Begin with the first line of the listing and quote every line through the one containing "SC = bpy.context.scene"; give only those lines.

++++

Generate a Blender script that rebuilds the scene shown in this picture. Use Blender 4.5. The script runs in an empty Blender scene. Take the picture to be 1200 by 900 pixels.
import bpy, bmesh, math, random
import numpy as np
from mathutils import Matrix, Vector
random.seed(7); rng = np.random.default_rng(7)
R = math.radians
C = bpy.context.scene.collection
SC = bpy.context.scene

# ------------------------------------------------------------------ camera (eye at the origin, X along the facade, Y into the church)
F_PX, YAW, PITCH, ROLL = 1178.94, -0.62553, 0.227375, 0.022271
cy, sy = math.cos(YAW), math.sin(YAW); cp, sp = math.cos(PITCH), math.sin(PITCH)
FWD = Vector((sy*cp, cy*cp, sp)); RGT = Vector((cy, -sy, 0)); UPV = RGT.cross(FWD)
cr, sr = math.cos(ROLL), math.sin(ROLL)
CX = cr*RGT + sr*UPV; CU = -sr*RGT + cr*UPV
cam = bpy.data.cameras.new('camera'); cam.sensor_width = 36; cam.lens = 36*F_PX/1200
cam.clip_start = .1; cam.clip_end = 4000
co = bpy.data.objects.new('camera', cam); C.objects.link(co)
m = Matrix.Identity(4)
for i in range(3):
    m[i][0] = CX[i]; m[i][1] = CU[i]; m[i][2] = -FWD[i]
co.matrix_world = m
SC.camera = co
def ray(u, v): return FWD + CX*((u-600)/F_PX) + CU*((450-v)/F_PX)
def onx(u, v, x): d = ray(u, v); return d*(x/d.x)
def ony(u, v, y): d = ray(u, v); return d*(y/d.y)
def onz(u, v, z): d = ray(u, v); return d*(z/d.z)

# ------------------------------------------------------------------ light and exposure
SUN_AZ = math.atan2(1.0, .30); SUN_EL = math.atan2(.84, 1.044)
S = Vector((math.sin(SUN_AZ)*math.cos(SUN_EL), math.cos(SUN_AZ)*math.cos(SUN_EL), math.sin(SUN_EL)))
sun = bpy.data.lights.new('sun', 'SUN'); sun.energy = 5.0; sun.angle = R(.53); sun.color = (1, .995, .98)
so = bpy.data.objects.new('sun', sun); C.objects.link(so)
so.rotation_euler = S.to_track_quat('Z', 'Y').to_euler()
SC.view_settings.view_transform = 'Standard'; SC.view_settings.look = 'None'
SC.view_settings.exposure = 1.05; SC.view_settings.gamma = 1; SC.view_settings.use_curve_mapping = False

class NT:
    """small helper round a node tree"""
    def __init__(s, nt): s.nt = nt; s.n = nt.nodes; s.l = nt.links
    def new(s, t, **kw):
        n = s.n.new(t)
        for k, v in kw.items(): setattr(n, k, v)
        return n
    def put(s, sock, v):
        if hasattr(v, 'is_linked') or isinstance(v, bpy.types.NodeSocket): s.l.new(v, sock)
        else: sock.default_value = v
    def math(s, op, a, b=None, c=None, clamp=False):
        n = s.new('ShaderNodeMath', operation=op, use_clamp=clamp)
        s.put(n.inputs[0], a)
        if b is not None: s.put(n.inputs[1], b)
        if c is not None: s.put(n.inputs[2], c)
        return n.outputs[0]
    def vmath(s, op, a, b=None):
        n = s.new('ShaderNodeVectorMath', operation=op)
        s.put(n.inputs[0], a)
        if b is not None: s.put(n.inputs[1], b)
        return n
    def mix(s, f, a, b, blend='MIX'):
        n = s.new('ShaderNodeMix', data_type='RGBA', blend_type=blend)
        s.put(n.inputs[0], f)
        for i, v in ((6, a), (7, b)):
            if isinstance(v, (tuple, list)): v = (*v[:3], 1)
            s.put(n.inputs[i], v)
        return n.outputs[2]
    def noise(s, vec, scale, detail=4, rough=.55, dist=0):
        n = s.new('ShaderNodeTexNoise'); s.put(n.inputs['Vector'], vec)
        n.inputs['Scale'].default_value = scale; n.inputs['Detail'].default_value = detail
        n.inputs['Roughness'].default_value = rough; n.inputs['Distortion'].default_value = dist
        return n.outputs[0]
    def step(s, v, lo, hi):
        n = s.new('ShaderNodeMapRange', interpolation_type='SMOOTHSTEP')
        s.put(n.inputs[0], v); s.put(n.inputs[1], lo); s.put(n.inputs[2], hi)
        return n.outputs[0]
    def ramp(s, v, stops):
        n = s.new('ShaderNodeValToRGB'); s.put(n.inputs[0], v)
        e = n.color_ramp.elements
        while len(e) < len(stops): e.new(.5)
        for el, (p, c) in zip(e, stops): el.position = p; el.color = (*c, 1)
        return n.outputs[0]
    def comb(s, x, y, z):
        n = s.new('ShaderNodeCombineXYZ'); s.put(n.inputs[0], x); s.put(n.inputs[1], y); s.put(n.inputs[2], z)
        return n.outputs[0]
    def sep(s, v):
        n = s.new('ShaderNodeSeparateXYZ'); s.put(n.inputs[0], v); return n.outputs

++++

_CORRECT ANSWER_
Generate a Blender script that rebuilds the scene shown in this picture. Use Blender 4.5. The script runs in an empty Blender scene. Take the picture to be 1200 by 900 pixels.
import bpy, bmesh, math, random
import numpy as np
from mathutils import Matrix, Vector
random.seed(7); rng = np.random.default_rng(7)
R = math.radians
C = bpy.context.scene.collection
SC = bpy.context.scene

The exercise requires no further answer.